The demise of publications such as American Iron, Hot Bike, Street Choppers, and Quick Throttle, as well as mainstream magazines like Motorcyclist and Cycle World, seemed to indicate print was dying if not dead. There exists only about a half dozen national moto pubs still producing magazines, and an even smaller number doing it monthly as we do. The AMA’s American Motorcyclist is one, and our sister publication, Rider, is the other.  

However, the vacuum created by the extinct motorcycle publications created the opportunity to serve riders like you who prefer to consume news and entertainment about moto culture on a printed page (or on a digital representation). Like a Crocker or a Cyclone, there’s only a few to choose from. We have a loyal following of readers who appreciate the premium experience of leafing through insightful stories about the V-Twin industry that are expertly laid out on pages both physical and virtual. 

It’s not about standing still and becoming safe. If anybody wants to keep creating, they have to be about change. –Miles Davis 

I was brought on to helm Thunder Press one year ago, grateful for the opportunity to refine our content within the paradigm of a monthly print and digital publication centered around being the journal of the V-Twin community. To better reflect our evolution away from freebie newsprint publishing to a higher-end presentation, we’ve decided to transition from the name Thunder Press to our new title, American Rider.  
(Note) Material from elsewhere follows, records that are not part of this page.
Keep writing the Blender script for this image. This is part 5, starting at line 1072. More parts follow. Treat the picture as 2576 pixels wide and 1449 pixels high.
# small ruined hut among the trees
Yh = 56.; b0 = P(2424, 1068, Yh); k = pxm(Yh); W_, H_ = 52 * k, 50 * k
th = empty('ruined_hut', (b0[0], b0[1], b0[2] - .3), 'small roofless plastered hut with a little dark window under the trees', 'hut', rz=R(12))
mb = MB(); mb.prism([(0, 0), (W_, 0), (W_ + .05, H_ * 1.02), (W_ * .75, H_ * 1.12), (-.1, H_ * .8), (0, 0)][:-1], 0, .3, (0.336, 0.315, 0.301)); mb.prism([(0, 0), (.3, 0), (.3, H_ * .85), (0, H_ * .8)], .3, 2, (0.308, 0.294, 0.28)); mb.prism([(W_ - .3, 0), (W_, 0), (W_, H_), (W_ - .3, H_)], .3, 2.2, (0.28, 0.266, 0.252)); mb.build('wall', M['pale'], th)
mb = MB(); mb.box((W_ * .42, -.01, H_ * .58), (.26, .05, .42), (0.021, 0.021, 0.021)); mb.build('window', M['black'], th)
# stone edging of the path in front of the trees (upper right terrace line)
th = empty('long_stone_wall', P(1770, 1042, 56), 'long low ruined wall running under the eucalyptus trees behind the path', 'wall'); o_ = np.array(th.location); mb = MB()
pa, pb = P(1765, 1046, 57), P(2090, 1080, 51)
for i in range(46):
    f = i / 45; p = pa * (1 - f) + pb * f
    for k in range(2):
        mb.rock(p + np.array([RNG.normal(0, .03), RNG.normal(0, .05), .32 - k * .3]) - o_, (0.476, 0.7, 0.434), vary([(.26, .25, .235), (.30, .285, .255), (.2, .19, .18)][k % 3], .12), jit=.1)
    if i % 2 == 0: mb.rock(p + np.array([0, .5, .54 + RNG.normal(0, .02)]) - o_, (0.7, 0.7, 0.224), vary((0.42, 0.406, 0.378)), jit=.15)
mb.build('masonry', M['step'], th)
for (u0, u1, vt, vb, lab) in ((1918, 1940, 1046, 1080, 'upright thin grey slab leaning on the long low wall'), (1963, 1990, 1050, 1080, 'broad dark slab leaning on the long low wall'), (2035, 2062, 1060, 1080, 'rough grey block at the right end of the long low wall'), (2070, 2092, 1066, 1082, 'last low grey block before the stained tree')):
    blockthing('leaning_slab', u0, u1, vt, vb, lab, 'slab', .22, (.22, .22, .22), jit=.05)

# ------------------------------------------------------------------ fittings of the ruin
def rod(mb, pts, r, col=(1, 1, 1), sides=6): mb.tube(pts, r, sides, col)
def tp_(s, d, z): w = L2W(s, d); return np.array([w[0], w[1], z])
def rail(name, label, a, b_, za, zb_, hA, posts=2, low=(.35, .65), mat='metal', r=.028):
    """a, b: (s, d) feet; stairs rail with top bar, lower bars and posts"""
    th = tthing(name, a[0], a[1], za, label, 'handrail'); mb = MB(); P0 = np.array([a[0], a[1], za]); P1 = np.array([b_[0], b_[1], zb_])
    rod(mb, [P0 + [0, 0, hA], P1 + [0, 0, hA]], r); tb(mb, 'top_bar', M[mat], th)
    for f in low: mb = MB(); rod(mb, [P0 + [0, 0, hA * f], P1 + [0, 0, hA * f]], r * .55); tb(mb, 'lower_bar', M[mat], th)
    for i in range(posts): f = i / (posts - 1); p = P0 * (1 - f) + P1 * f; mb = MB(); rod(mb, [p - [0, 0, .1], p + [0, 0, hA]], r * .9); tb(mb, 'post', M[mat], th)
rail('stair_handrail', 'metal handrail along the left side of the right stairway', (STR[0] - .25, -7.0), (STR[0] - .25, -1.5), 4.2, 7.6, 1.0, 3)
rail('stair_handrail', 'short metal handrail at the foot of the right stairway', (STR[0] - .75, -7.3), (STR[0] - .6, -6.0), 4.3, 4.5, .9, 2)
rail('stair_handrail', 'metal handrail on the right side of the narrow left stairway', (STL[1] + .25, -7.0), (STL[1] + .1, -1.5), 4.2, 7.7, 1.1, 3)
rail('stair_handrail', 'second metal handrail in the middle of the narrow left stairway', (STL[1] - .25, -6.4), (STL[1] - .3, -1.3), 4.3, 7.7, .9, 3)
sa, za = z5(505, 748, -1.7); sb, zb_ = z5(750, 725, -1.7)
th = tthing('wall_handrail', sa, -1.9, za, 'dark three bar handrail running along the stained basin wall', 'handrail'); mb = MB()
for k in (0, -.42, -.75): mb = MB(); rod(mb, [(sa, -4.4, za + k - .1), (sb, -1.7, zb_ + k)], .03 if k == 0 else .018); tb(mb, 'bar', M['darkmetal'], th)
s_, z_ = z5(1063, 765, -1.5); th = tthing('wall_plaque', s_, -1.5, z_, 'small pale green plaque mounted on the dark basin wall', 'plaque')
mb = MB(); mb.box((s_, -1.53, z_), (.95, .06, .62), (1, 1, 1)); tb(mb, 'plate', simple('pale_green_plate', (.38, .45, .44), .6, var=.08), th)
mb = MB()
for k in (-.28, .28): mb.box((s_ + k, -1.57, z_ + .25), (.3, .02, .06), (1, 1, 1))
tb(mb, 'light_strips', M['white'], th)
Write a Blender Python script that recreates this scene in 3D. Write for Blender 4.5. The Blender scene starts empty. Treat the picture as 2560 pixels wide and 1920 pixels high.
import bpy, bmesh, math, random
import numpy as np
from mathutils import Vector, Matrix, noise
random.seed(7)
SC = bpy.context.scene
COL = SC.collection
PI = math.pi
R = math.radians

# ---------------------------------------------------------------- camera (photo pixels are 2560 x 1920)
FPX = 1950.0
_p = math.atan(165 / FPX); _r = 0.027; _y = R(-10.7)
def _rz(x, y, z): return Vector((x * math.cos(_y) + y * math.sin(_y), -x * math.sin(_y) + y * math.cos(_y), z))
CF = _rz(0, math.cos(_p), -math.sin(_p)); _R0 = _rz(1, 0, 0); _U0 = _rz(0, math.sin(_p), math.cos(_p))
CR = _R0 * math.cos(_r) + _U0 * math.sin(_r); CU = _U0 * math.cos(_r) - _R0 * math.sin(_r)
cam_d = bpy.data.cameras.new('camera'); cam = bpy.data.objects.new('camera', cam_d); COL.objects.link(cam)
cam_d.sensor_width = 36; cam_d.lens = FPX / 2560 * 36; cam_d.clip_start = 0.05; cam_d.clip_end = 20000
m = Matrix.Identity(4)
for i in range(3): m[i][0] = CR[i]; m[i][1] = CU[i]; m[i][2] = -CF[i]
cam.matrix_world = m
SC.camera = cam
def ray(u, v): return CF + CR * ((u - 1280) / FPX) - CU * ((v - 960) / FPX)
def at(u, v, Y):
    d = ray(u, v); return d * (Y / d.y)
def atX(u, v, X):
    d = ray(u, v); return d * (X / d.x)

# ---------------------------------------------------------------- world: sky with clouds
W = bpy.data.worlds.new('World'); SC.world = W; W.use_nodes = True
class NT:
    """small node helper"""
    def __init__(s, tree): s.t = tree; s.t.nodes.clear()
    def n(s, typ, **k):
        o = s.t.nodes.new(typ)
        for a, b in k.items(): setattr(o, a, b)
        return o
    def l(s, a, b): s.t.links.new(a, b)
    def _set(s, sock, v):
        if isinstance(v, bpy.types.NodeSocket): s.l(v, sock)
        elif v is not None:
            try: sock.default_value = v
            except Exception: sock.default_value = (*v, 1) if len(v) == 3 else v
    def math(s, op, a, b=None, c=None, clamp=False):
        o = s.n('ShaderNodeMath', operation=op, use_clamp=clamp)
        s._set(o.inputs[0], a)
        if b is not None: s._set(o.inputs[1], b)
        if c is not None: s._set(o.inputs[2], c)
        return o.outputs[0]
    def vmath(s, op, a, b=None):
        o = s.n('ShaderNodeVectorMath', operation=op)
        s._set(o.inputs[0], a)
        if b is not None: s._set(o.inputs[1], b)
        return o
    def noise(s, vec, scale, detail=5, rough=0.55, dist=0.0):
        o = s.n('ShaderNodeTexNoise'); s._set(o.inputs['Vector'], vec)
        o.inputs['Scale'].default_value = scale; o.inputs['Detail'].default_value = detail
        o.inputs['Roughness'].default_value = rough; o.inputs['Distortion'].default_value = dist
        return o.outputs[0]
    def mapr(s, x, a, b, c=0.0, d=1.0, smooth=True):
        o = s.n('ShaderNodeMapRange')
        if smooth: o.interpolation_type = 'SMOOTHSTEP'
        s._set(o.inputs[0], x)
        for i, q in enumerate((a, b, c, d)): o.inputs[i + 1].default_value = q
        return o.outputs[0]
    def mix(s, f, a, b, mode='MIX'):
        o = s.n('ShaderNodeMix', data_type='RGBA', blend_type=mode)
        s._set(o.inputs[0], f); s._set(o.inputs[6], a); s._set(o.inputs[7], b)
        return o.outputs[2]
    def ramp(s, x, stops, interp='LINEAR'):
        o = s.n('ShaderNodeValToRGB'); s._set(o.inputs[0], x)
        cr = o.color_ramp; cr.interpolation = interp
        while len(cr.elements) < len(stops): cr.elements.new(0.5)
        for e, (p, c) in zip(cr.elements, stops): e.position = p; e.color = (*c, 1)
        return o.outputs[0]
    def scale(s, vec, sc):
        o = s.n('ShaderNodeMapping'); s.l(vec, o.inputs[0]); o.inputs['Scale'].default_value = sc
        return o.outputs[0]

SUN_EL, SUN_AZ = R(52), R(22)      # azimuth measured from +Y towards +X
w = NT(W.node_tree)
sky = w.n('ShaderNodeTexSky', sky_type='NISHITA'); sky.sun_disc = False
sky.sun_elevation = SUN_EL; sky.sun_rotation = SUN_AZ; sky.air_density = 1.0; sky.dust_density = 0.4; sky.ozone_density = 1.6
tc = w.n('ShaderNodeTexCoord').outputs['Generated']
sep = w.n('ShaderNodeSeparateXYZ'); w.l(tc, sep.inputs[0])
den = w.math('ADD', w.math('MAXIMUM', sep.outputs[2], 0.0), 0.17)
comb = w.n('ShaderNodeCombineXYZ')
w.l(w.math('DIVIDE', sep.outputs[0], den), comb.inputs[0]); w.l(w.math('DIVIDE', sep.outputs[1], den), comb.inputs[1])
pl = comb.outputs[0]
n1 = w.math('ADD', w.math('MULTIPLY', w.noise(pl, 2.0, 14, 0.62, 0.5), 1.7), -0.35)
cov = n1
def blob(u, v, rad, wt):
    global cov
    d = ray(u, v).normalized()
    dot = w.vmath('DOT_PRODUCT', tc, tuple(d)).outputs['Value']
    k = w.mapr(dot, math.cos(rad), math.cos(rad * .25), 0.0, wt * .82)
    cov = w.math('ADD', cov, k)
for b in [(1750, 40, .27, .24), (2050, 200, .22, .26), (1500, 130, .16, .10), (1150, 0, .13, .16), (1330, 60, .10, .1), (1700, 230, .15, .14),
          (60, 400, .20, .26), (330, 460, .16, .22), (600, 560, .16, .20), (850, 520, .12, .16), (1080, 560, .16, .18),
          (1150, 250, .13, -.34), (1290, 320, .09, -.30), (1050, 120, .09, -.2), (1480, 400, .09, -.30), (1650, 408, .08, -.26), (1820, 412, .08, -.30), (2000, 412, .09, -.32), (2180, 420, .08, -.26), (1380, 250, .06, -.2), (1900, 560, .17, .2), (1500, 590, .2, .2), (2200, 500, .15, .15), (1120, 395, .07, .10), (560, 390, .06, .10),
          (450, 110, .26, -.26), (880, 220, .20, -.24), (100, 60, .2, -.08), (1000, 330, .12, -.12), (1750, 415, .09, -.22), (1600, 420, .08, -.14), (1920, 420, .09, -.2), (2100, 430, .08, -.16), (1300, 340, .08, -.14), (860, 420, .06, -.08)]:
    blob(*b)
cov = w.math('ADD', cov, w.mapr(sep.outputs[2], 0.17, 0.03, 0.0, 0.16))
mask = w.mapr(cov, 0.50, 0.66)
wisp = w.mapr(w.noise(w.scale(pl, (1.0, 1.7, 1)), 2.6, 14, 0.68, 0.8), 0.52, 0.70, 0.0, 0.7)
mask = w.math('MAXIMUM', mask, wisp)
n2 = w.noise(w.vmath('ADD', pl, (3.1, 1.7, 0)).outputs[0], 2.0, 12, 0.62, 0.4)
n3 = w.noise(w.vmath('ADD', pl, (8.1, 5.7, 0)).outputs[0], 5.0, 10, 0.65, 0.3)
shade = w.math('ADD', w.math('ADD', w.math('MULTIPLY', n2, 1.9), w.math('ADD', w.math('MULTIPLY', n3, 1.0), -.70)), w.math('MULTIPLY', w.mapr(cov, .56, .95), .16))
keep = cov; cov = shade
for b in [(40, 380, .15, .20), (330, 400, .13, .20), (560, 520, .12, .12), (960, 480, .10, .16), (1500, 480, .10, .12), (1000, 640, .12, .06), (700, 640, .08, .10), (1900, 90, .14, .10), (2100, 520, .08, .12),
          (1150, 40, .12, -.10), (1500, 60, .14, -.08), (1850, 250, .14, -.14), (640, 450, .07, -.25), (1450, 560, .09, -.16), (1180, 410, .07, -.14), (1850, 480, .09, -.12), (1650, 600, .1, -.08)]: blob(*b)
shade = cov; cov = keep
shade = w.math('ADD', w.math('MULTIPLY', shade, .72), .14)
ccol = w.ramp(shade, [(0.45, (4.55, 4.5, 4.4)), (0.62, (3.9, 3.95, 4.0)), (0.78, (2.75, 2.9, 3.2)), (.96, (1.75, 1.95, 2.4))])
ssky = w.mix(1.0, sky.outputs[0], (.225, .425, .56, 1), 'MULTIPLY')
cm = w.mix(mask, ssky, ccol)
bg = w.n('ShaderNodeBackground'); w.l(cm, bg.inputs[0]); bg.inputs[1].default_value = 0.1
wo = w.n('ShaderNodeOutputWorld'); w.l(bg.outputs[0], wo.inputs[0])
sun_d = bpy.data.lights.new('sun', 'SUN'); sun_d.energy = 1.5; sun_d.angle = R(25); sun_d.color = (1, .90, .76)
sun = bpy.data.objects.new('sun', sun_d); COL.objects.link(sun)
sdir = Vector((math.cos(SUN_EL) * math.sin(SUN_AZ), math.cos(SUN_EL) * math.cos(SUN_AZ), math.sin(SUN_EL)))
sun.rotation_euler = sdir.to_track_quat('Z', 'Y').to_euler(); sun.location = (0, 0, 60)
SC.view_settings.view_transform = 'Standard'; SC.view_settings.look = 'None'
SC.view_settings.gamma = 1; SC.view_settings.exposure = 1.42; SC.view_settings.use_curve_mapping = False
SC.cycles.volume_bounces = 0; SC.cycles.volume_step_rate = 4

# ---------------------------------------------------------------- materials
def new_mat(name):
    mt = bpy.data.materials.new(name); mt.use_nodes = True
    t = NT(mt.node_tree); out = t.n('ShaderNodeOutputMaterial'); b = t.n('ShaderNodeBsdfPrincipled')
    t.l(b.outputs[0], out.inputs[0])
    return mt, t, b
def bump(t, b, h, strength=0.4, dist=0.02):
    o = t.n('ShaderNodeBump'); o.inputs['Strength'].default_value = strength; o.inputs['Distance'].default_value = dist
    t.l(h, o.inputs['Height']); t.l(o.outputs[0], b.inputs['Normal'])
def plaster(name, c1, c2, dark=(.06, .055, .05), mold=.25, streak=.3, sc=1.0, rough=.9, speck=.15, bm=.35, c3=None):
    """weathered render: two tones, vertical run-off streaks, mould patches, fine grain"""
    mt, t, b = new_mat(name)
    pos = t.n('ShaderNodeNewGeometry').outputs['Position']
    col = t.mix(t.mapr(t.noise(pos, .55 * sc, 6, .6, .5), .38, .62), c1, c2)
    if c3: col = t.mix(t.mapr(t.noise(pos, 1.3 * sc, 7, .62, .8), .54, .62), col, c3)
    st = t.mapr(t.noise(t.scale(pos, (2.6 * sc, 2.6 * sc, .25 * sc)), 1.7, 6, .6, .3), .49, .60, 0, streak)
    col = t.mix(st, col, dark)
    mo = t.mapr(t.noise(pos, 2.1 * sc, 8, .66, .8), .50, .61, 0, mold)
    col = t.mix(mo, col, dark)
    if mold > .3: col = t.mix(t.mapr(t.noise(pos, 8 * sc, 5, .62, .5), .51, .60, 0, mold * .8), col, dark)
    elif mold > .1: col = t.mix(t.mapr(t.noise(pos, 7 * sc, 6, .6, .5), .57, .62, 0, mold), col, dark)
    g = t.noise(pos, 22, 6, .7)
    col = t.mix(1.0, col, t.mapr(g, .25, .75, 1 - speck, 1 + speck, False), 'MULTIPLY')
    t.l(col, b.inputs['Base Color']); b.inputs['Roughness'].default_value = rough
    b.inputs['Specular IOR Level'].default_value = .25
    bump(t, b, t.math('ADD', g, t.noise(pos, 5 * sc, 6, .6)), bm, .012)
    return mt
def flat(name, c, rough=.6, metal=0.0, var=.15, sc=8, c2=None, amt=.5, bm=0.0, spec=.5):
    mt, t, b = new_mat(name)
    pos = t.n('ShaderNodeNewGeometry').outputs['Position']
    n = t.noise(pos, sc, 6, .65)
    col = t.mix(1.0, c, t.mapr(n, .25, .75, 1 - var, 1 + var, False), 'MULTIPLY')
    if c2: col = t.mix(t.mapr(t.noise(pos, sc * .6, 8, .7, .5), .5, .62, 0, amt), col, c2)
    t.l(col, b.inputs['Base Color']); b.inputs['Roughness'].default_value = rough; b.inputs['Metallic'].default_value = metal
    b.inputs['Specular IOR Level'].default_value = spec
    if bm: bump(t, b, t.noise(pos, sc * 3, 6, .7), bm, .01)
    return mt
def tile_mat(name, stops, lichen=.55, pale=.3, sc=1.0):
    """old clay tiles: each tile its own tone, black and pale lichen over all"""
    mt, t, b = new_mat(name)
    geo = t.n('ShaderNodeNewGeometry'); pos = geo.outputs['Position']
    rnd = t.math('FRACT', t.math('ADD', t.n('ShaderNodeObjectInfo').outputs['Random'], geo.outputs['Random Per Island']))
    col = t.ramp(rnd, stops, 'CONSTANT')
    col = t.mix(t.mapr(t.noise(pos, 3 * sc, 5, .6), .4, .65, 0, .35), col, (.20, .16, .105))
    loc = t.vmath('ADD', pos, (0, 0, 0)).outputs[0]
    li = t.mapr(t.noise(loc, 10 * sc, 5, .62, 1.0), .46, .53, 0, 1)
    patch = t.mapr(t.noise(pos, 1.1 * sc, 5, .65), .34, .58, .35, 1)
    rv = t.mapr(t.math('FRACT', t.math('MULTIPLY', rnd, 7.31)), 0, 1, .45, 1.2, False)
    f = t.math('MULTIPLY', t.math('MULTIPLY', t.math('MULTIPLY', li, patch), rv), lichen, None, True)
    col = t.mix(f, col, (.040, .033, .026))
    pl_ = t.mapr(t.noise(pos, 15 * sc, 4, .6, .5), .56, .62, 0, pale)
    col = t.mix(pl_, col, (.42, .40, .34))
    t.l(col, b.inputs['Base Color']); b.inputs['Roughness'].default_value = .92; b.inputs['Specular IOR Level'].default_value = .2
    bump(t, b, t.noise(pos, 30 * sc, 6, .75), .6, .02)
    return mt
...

This may come as a blow to some of our longtime readers, and it’s not a decision we took lightly. But that’s the only change to this esteemed publication that you’ll see – just the name on the cover. 

We are American riders who love American motorcycles and the V-Twin riding community, so it makes perfect sense to dub this publication American Rider.  

If you enjoy the stories and reports you find on our pages, tell your friends about us. Oh, and let them know that beginning with our next issue, you’ll be seeing 16 extra pages of Thund … er, American Rider!